» **INFORMATION SHOWN**:

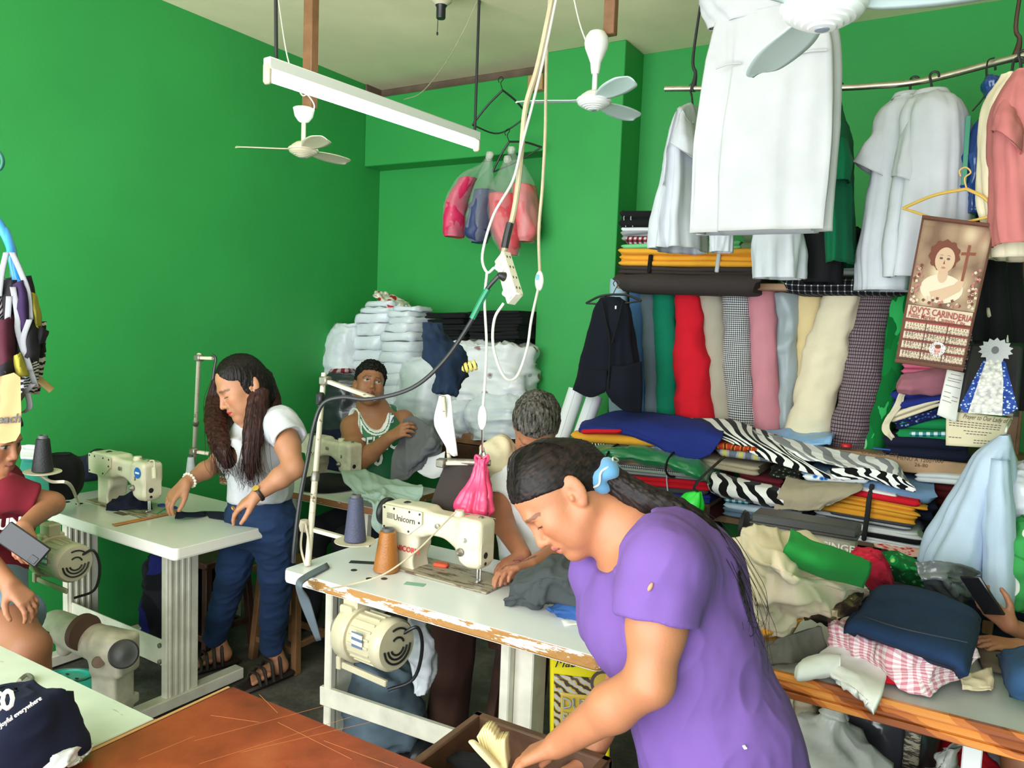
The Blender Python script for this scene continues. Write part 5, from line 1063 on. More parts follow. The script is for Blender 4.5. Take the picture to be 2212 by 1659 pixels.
rollpx('pale blue fabric roll behind the hanging black vest', 1338, 608, 1335, 905, 22, 22, cloth('pale_blue', (.36, .52, .62)), seed=1, Y=3.94)
rollpx('narrow denim blue fabric roll beside the black vest', 1374, 622, 1378, 905, 17, 17, cloth('denim_blue', (.07, .16, .34)), seed=2)
rollpx('slate grey fabric roll between the blue and the green rolls', 1400, 628, 1410, 908, 18, 18, cloth('slate', (.15, .19, .23)), seed=3)
rollpx('deep green fabric roll left of the red one', 1434, 632, 1441, 912, 25, 24, cloth('deep_green', (.008, .22, .12)), seed=4)
rollpx('bright red fabric roll flaring out at its foot', 1484, 632, 1506, 918, 26, 48, c_red, seed=5, amp=.008, Y=3.86)
rollpx('beige grey fabric roll right of the red one', 1533, 628, 1558, 918, 27, 26, cloth('beige_grey', (.42, .37, .29)), seed=6)
rollpx('small black and white checked fabric roll', 1591, 626, 1602, 930, 31, 31, c_gb, seed=7, amp=.007)
rollpx('dusty pink fabric roll right of the checked roll', 1645, 632, 1657, 935, 29, 27, c_pink, seed=8)
rollpx('silvery grey satin fabric roll with loose ruffled edge', 1698, 640, 1694, 930, 25, 24, mat('silver_satin', (.30, .36, .38), .4, sheen=.2), seed=9, amp=.010, Y=3.94)
rollpx('slim cream fabric roll behind the wide cream roll', 1752, 638, 1745, 930, 26, 26, cloth('pale_yellow', (.74, .58, .30)), seed=10, Y=3.96)
rollpx('wide rumpled cream fabric roll leaning to the right', 1822, 622, 1738, 950, 37, 48, c_cream, seed=11, amp=.011, Y=3.84)
rollpx('brown checked fabric roll leaning right, beside the wide cream roll', 1895, 640, 1829, 968, 33, 36, c_brcheck, seed=12, amp=.008, Y=3.84)
rollpx('green printed fabric roll with yellow and pale shapes', 1945, 632, 1880, 968, 32, 30, c_gprint, seed=13, amp=.006, Y=3.88)
# --- cloths right of the rolls
def rtf(*a, **k): return foldpx(*a, group=G_RT, **k)
rtf('black folded cloth at the bottom of the stack right of the rolls', 1905, 988, 2100, 1000, 46, 3.73, .36, 2, c_navy, seed=21, wob=.008)
rtf('bright green folded cloth in the stack right of the rolls', 1935, 950, 2055, 956, 46, 3.74, .34, 2, c_teal, seed=22, wob=.009)
rtf('thin teal plaid edge in the green cloth right of the rolls', 1962, 944, 2055, 946, 10, 3.72, .3, 1, c_tealplaid, seed=23)
rtf('navy floral cloth slanting over the green cloth', 1936, 930, 2050, 896, 18, 3.735, .32, 2, c_nfl, seed=24, wob=.006)
rtf('cream cloth folded above the navy floral cloth', 1925, 914, 2046, 872, 22, 3.73, .34, 3, c_cream, seed=25, wob=.010)
rtf('royal blue folded cloth in the stack below the mauve bundle', 1928, 886, 2046, 868, 34, 3.73, .30, 2, c_blue, seed=26, wob=.010)
o = sheet('draped_fabric', [[PY(1958, 812, 3.74), PY(1935, 870, 3.70), PY(1905, 925, 3.69), PY(1925, 952, 3.70)], [PY(1972, 806, 3.78), PY(1950, 868, 3.72), PY(1922, 920, 3.70), PY(1935, 948, 3.71)]], c_cream, None, 12, 30, .006, amp=.006, freq=14, rid=.004, rfreq=12); tag(o, 'cream cloth end hanging down the left side of the stack', 'fabric', G_RT)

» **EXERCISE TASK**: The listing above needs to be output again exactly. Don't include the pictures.

» **EXPECTED ANSWER**:
The Blender Python script for this scene continues. Write part 5, from line 1063 on. More parts follow. The script is for Blender 4.5. Take the picture to be 2212 by 1659 pixels.
rollpx('pale blue fabric roll behind the hanging black vest', 1338, 608, 1335, 905, 22, 22, cloth('pale_blue', (.36, .52, .62)), seed=1, Y=3.94)
rollpx('narrow denim blue fabric roll beside the black vest', 1374, 622, 1378, 905, 17, 17, cloth('denim_blue', (.07, .16, .34)), seed=2)
rollpx('slate grey fabric roll between the blue and the green rolls', 1400, 628, 1410, 908, 18, 18, cloth('slate', (.15, .19, .23)), seed=3)
rollpx('deep green fabric roll left of the red one', 1434, 632, 1441, 912, 25, 24, cloth('deep_green', (.008, .22, .12)), seed=4)
rollpx('bright red fabric roll flaring out at its foot', 1484, 632, 1506, 918, 26, 48, c_red, seed=5, amp=.008, Y=3.86)
rollpx('beige grey fabric roll right of the red one', 1533, 628, 1558, 918, 27, 26, cloth('beige_grey', (.42, .37, .29)), seed=6)
rollpx('small black and white checked fabric roll', 1591, 626, 1602, 930, 31, 31, c_gb, seed=7, amp=.007)
rollpx('dusty pink fabric roll right of the checked roll', 1645, 632, 1657, 935, 29, 27, c_pink, seed=8)
rollpx('silvery grey satin fabric roll with loose ruffled edge', 1698, 640, 1694, 930, 25, 24, mat('silver_satin', (.30, .36, .38), .4, sheen=.2), seed=9, amp=.010, Y=3.94)
rollpx('slim cream fabric roll behind the wide cream roll', 1752, 638, 1745, 930, 26, 26, cloth('pale_yellow', (.74, .58, .30)), seed=10, Y=3.96)
rollpx('wide rumpled cream fabric roll leaning to the right', 1822, 622, 1738, 950, 37, 48, c_cream, seed=11, amp=.011, Y=3.84)
rollpx('brown checked fabric roll leaning right, beside the wide cream roll', 1895, 640, 1829, 968, 33, 36, c_brcheck, seed=12, amp=.008, Y=3.84)
rollpx('green printed fabric roll with yellow and pale shapes', 1945, 632, 1880, 968, 32, 30, c_gprint, seed=13, amp=.006, Y=3.88)
# --- cloths right of the rolls
def rtf(*a, **k): return foldpx(*a, group=G_RT, **k)
rtf('black folded cloth at the bottom of the stack right of the rolls', 1905, 988, 2100, 1000, 46, 3.73, .36, 2, c_navy, seed=21, wob=.008)
rtf('bright green folded cloth in the stack right of the rolls', 1935, 950, 2055, 956, 46, 3.74, .34, 2, c_teal, seed=22, wob=.009)
rtf('thin teal plaid edge in the green cloth right of the rolls', 1962, 944, 2055, 946, 10, 3.72, .3, 1, c_tealplaid, seed=23)
rtf('navy floral cloth slanting over the green cloth', 1936, 930, 2050, 896, 18, 3.735, .32, 2, c_nfl, seed=24, wob=.006)
rtf('cream cloth folded above the navy floral cloth', 1925, 914, 2046, 872, 22, 3.73, .34, 3, c_cream, seed=25, wob=.010)
rtf('royal blue folded cloth in the stack below the mauve bundle', 1928, 886, 2046, 868, 34, 3.73, .30, 2, c_blue, seed=26, wob=.010)
o = sheet('draped_fabric', [[PY(1958, 812, 3.74), PY(1935, 870, 3.70), PY(1905, 925, 3.69), PY(1925, 952, 3.70)], [PY(1972, 806, 3.78), PY(1950, 868, 3.72), PY(1922, 920, 3.70), PY(1935, 948, 3.71)]], c_cream, None, 12, 30, .006, amp=.006, freq=14, rid=.004, rfreq=12); tag(o, 'cream cloth end hanging down the left side of the stack', 'fabric', G_RT)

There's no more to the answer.